**What you need to do**
From the listing below, pull out the lines that hold "part".

**Recorded data**
========

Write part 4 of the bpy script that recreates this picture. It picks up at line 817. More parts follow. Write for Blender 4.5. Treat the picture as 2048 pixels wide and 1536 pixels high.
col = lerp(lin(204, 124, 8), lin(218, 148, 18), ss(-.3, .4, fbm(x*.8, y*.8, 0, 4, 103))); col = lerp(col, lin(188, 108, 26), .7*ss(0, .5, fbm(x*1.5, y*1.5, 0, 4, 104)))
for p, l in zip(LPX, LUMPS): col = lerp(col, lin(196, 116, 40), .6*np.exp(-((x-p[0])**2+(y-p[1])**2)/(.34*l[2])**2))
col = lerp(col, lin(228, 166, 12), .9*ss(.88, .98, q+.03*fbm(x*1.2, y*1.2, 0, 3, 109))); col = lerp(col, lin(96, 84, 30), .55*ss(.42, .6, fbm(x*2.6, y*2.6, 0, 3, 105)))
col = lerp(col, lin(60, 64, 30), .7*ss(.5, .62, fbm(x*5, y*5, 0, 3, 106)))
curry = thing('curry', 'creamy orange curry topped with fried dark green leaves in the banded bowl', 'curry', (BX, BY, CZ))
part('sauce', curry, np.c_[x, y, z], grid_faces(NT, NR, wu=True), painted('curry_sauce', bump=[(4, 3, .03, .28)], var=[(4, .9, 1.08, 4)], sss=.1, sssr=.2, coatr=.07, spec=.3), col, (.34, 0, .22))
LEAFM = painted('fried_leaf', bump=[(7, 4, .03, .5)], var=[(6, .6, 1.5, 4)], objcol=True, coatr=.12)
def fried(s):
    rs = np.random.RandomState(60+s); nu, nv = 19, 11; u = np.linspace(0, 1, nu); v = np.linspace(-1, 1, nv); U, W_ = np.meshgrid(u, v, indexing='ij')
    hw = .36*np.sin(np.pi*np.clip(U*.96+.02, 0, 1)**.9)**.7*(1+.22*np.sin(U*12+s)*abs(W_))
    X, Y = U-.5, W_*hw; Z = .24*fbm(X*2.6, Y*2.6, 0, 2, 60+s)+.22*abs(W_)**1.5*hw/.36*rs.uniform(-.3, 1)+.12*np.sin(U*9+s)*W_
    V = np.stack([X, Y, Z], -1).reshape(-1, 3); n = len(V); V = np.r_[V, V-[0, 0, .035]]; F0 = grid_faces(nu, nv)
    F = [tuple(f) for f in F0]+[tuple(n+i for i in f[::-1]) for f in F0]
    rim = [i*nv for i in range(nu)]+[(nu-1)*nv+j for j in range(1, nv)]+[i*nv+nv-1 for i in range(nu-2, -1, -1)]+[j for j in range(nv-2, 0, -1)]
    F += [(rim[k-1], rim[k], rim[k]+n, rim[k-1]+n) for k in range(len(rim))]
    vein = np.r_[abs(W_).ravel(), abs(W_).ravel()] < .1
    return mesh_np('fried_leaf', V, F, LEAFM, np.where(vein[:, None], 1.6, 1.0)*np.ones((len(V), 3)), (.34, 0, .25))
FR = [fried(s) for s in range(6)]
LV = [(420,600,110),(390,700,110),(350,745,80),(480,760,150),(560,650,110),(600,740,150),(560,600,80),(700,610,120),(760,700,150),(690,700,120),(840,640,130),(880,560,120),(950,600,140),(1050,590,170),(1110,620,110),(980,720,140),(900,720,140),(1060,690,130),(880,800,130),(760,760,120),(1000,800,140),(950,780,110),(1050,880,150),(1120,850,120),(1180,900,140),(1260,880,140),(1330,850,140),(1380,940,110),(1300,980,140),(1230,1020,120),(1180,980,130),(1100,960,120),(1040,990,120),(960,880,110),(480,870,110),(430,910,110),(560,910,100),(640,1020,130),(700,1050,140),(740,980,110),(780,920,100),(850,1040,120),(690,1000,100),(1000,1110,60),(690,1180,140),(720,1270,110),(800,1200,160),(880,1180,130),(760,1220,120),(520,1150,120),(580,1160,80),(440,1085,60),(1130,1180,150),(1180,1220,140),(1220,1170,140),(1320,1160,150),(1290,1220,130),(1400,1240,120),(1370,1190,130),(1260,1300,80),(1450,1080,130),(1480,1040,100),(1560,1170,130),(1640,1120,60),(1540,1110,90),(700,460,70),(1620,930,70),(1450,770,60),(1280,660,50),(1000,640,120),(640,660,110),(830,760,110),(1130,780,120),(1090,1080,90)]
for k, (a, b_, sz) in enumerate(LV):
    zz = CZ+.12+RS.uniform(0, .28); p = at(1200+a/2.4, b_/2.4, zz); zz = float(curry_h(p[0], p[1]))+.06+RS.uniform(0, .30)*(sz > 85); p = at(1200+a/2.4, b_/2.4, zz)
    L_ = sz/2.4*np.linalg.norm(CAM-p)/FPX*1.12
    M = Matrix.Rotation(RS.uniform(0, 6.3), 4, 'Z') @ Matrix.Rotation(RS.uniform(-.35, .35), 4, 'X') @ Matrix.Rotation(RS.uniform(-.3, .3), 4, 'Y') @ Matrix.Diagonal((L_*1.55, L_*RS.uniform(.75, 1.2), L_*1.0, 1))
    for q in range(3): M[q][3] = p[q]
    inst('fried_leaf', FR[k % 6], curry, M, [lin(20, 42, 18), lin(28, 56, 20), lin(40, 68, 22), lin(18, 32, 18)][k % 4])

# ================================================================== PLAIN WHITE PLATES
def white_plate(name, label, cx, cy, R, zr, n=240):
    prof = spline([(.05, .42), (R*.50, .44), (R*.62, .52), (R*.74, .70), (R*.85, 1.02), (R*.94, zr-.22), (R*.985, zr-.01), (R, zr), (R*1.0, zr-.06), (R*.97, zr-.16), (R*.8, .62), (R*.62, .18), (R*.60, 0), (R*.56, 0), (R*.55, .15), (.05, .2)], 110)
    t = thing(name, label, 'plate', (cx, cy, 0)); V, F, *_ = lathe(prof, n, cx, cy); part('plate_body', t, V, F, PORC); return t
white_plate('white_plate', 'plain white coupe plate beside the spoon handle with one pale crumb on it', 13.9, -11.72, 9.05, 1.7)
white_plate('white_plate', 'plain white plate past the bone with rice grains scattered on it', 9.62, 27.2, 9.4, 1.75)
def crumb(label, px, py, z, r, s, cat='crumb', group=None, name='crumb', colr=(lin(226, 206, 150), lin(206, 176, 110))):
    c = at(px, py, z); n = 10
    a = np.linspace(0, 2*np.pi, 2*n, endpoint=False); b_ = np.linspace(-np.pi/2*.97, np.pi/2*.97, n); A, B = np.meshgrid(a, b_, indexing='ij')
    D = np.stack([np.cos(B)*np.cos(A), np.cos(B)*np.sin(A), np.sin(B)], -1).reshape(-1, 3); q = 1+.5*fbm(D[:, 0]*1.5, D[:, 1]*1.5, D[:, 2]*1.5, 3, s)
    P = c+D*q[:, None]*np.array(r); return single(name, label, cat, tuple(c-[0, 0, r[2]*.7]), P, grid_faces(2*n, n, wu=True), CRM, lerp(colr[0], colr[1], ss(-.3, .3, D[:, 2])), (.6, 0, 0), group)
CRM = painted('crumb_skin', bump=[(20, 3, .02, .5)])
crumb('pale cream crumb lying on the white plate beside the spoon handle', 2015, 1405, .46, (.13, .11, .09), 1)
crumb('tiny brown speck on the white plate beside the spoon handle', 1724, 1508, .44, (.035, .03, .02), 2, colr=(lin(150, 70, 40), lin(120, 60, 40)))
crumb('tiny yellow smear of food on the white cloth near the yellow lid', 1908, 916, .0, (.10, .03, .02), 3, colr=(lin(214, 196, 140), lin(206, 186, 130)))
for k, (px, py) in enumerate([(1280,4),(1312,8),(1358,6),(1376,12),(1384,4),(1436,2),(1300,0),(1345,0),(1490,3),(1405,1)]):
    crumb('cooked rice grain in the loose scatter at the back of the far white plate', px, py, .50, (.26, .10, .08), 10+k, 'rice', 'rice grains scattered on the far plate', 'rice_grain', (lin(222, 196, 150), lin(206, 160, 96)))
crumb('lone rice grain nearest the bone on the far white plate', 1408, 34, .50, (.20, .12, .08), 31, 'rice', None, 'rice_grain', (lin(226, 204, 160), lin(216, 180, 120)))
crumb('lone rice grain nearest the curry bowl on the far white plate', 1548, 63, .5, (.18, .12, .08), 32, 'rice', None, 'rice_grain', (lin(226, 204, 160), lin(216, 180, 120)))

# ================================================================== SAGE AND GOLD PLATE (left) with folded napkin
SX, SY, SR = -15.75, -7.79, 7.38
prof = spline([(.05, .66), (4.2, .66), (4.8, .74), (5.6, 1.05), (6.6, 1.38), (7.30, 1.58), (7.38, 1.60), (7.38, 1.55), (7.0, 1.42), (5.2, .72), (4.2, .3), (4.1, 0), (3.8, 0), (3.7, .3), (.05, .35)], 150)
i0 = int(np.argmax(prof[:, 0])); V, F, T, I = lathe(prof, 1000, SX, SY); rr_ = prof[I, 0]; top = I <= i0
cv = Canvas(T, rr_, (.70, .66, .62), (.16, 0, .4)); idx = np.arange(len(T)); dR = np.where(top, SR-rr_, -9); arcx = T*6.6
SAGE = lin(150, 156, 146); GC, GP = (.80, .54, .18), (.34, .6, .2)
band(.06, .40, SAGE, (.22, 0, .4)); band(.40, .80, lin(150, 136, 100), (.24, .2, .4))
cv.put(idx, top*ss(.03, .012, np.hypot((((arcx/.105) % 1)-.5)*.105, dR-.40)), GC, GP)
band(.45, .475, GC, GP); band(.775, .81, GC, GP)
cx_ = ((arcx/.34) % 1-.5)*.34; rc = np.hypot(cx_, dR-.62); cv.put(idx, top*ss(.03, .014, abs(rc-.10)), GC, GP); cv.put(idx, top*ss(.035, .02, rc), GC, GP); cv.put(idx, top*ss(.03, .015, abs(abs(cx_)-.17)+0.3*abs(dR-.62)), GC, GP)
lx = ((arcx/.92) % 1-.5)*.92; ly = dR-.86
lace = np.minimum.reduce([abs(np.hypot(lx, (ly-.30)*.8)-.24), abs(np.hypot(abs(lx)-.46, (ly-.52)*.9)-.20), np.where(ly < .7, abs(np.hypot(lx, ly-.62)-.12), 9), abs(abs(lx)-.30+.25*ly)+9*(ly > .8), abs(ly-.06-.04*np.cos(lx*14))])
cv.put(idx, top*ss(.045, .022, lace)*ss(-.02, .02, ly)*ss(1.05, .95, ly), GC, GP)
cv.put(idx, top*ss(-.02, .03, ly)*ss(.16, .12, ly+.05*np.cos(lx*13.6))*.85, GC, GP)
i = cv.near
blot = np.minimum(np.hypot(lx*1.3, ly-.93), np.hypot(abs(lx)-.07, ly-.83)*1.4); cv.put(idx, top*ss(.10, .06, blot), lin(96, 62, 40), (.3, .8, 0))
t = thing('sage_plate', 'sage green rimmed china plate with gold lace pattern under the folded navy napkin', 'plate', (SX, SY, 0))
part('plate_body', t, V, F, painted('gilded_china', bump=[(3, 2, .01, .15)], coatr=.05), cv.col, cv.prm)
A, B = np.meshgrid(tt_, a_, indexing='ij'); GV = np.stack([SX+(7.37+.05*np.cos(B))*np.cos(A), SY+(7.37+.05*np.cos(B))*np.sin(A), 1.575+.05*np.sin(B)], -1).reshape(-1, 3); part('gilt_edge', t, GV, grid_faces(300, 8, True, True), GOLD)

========

**Worked answer**
Write part 4 of the bpy script that recreates this picture. It picks up at line 817. More parts follow. Write for Blender 4.5. Treat the picture as 2048 pixels wide and 1536 pixels high.
part('sauce', curry, np.c_[x, y, z], grid_faces(NT, NR, wu=True), painted('curry_sauce', bump=[(4, 3, .03, .28)], var=[(4, .9, 1.08, 4)], sss=.1, sssr=.2, coatr=.07, spec=.3), col, (.34, 0, .22))
    t = thing(name, label, 'plate', (cx, cy, 0)); V, F, *_ = lathe(prof, n, cx, cy); part('plate_body', t, V, F, PORC); return t
part('plate_body', t, V, F, painted('gilded_china', bump=[(3, 2, .01, .15)], coatr=.05), cv.col, cv.prm)
A, B = np.meshgrid(tt_, a_, indexing='ij'); GV = np.stack([SX+(7.37+.05*np.cos(B))*np.cos(A), SY+(7.37+.05*np.cos(B))*np.sin(A), 1.575+.05*np.sin(B)], -1).reshape(-1, 3); part('gilt_edge', t, GV, grid_faces(300, 8, True, True), GOLD)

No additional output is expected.